Il paradosso dei leghisti incompresi

I "conterranei vivaci", come li ha definiti con il suo sarcastico bon ton professorale Mario Monti, anche ieri in Senato hanno dato fondo al loro armamentario combattente e vociante, con striscioni e fischi. Con Roberto Calderoli a dare di "ragioniere" al premier e Rosi Mauro a gridare "vergogna!". Come sempre, hanno incassato le giuste reprimende istituzionali, ma anche un surplus ipocrita di correttezza formale e di incomprensione politica. Vedi il caso del vicecapogruppo del Pd, Luigi Zanda, che ha definito l'atteggiamento della Lega "manifestazione di squadrismo disperato", forse immemore di quanto avveniva, a banchi rovesciati, solo qualche mese fa.
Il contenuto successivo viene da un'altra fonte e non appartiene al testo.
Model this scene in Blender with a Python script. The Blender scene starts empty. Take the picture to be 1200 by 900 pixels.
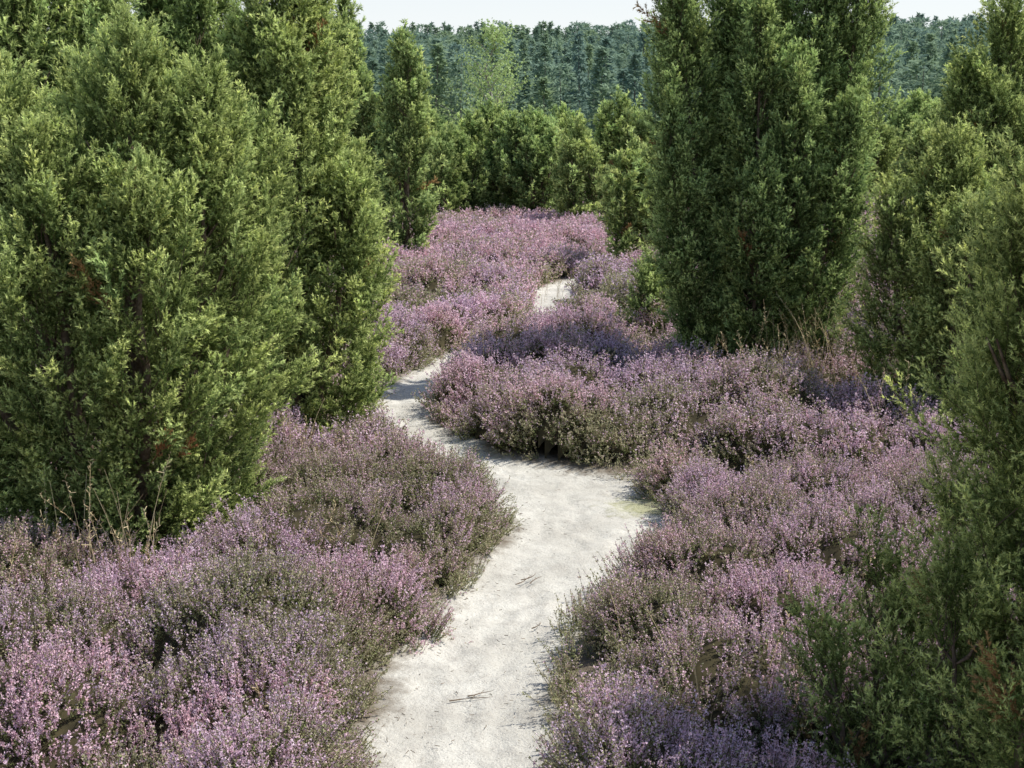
import bpy, math, numpy as np
from mathutils import Vector
S=bpy.context.scene
def nz(v): return v/np.maximum(np.linalg.norm(v,axis=-1,keepdims=True),1e-9)
# ---------------------------------------------------------------- noise
_lat={}
def vn(x,y,sc,seed):
    if seed not in _lat: _lat[seed]=np.random.default_rng(1000+seed).random((256,256))
    L=_lat[seed]; x=np.asarray(x,float)/sc+500; y=np.asarray(y,float)/sc+500
    xi=np.floor(x).astype(int); yi=np.floor(y).astype(int); fx=x-xi; fy=y-yi
    fx=fx*fx*(3-2*fx); fy=fy*fy*(3-2*fy)
    a=L[xi%256,yi%256];b=L[(xi+1)%256,yi%256];c=L[xi%256,(yi+1)%256];d=L[(xi+1)%256,(yi+1)%256]
    return (a*(1-fx)+b*fx)*(1-fy)+(c*(1-fx)+d*fx)*fy
def sst(a,b,x):
    t=np.clip((np.asarray(x,float)-a)/(b-a),0,1); return t*t*(3-2*t)
# ---------------------------------------------------------------- path line (x, y, half width)
P=np.array([(-.5,-6,.4),(-.42,0,.4),(-.34,3,.38),(-.27,4.6,.37),(-.24,5.3,.36),(-.2,5.9,.35),(-.13,6.5,.35),(-.02,7.0,.36),(.13,7.5,.38),(.38,8.2,.46),(.54,8.9,.54),(.38,9.6,.53),
 (-.1,10.2,.43),(-.62,10.9,.36),(-.93,11.7,.32),(-1.0,12.6,.3),(-.88,13.8,.3),(-.55,15.0,.3),(-.1,16.3,.32),(.42,17.2,.40),(.72,18.3,.43),(.68,19.7,.42),(.64,21.2,.38),(.85,22.6,.35),(1.5,24,.35),(2.4,26,.35),(3.5,29,.4),(4,34,.4)],float)
def dens(P,n=9):
    out=[]
    for i in range(len(P)-1):
        p0=P[max(i-1,0)];p1=P[i];p2=P[i+1];p3=P[min(i+2,len(P)-1)]
        for k in range(n):
            t=k/n
            out.append(.5*((2*p1)+(-p0+p2)*t+(2*p0-5*p1+4*p2-p3)*t*t+(-p0+3*p1-3*p2+p3)*t**3))
    return np.array(out)
PD=dens(P)
def pathd(x,y):
    x=np.asarray(x,float).ravel(); y=np.asarray(y,float).ravel()
    best=np.full(x.shape,1e9)
    for (a,b,h) in PD: best=np.minimum(best,np.hypot(x-a,y-b)-h)
    return best
def H(x,y):
    x=np.asarray(x,float);y=np.asarray(y,float)
    h=.10*(vn(x,y,5,1)-.5)+.03*(vn(x,y,1.3,2)-.5)
    far=sst(45,110,y); h=h-2.0*far+ far*1.2*(vn(x,y,40,3)-.5)
    h=h+sst(140,430,y)*(17.5+5*(vn(x,y,120,4)-.5)+.025*np.clip(x,-150,150))
    return h
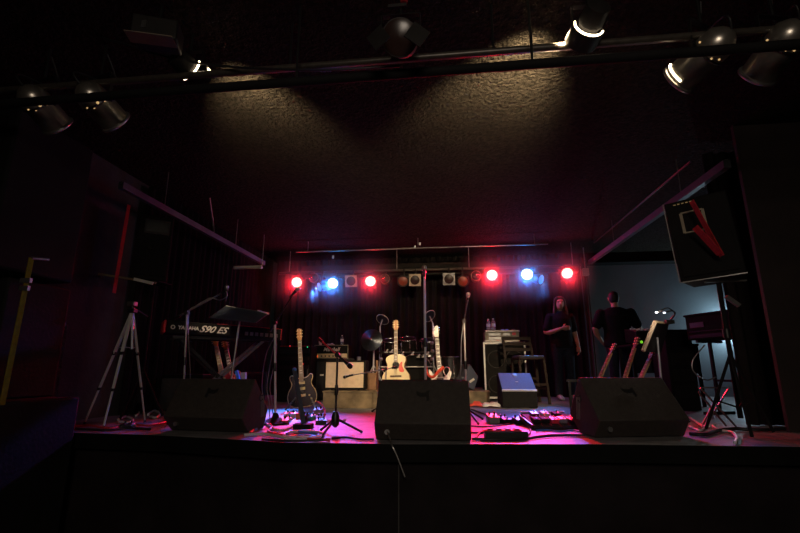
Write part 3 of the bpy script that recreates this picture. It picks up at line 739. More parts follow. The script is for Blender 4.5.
# ================================================================== KEYBOARD LEFT
zk = 1.97
ka, kb = G(162, 332, zk-.07), G(281, 341, zk-.07); ka.z = kb.z = zk-.14
ka, kb = P(163, 326, 4.2), P(281, 335, 4.95)
dirk = (kb-ka); zk = (ka.z+kb.z)/2+.065; tilt = -math.atan2(dirk.z, dirk.length); dirk.z = 0; Lk = dirk.length; ang = math.atan2(dirk.y, dirk.x)
mid = (ka+kb)/2
t = thing('keyboard', 'long black stage keyboard with white lettering on its back', 'keyboard', (mid.x, mid.y, zk-.13), ang, None, (0, tilt, ang))
h = .13
MB().span((-Lk/2+.03, 0, 0), (Lk/2-.03, .30, h*.62)).build('chassis', 'tolex', t, .01)
MB().span((-Lk/2+.03, -.002, h*.1), (Lk/2-.03, .16, h)).build('back_panel', 'tolex', t, .008)
MB().span((-Lk/2, -.002, 0), (-Lk/2+.028, .31, h)).build('end_cheek', 'redp', t, .012); MB().span((Lk/2-.028, -.002, 0), (Lk/2, .31, h)).build('end_cheek', 'tolex', t, .012)
ky = MB()
for k in range(52): ky.span((-Lk/2+.06+k*(Lk-.12)/52, .17, h*.63), (-Lk/2+.06+(k+.92)*(Lk-.12)/52, .295, h*.63+.012))
ky.build('white_keys', 'white', t)
ky = MB()
for k in range(52):
    if k % 7 in (0, 1, 3, 4, 5): ky.span((-Lk/2+.06+(k+.68)*(Lk-.12)/52, .17, h*.72), (-Lk/2+.06+(k+1.2)*(Lk-.12)/52, .24, h*.83))
ky.build('black_keys', 'black', t)
text('lettering', 'YAMAHA', .05, 'logo', t, (-Lk/2+.235, -.004, h*.48), (pi/2, 0, 0), .001, 0, .002, .95)
MB().torus((-Lk/2+.088, -.004, h*.48), .017, .005, (0, 1, 0), 18, 6).build('round_emblem', 'logo', t)
text('model_lettering', 'S90 ES', .095, 'logo', t, (-Lk/2+.47, -.004, h*.48), (pi/2, 0, 0), .001, .5, .002, 1.05)
lp = MB()
for k in range(7): lp.span((.2+k*.055, -.006, h*.25), (.235+k*.055, 0, h*.55))
lp.build('sockets', 'dullalu', t)
MB().bar((-.1, 0, h+.001), (Lk/2, 0, h+.001), .006, .004).build('trim_line', 'redp', t)
MB().bar((Lk/2-.001, -.004, .01), (Lk/2-.001, -.004, h), .006).build('trim_line', 'redp', t)
# X stand
t = thing('keyboard_stand', 'black folding stand under the long keyboard', 'keyboard stand', (mid.x, mid.y, SZ), ang)
hh = zk-.13-SZ
for y_ in (.05, .3):
    MB().bar((-.5, y_, hh-.016), (.5, y_, hh-.016), .03).build('top_rail', 'black', t)
    MB().bar((-.42, y_, .02), (.42, y_, hh-.03), .028, .028, (0, 1, 0)).build('leg', 'dullalu', t)
    MB().bar((.42, y_+.035, .02), (-.42, y_+.035, hh-.03), .028, .028, (0, 1, 0)).build('leg', 'black', t)
for x in (-.43, .43): MB().bar((x, .0, .017), (x, .4, .017), .03).build('foot_bar', 'black', t)
MB().cyl((0, -.0, hh*.5), (0, .4, hh*.5), .014).build('pivot', 'black', t)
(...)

Ma tutto questo è parte del paradossale destino di un animale politico difficilmente classificabile, e domabile, come il movimento di Umberto Bossi. Per anni il suo linguaggio è stato accusato di rozzezza, razzismo, logica eversiva. Poi, nella lunga alleanza con Silvio Berlusconi ("sono molto simpatici e sono tornati alla Lega di qualche anno fa, ha detto ieri l'ex premier, "siamo consapevoli che sarebbe masochista arrivare alle elezioni senza una grande alleanza"), sono stati accusati di aver tradito malamente e per pochi danari la loro anima irrituale, popolana e dirompente. Ora che invece non si piegano all'ossequio per il governo tecnico, e provano a farlo notare chiassosamente, sono tornati "squadristi disperati". Si dovrebbe invece guardare con meno pregiudizio, e chiedersi se oltre alle urla non ci sia anche un partito con i suoi leciti obiettivi che fuori dall'Aula, nel suo "territorio", sta ricominciando a fare la propria politica nella nuova fase. Mentre altri partiti stentano a ritrovarsi.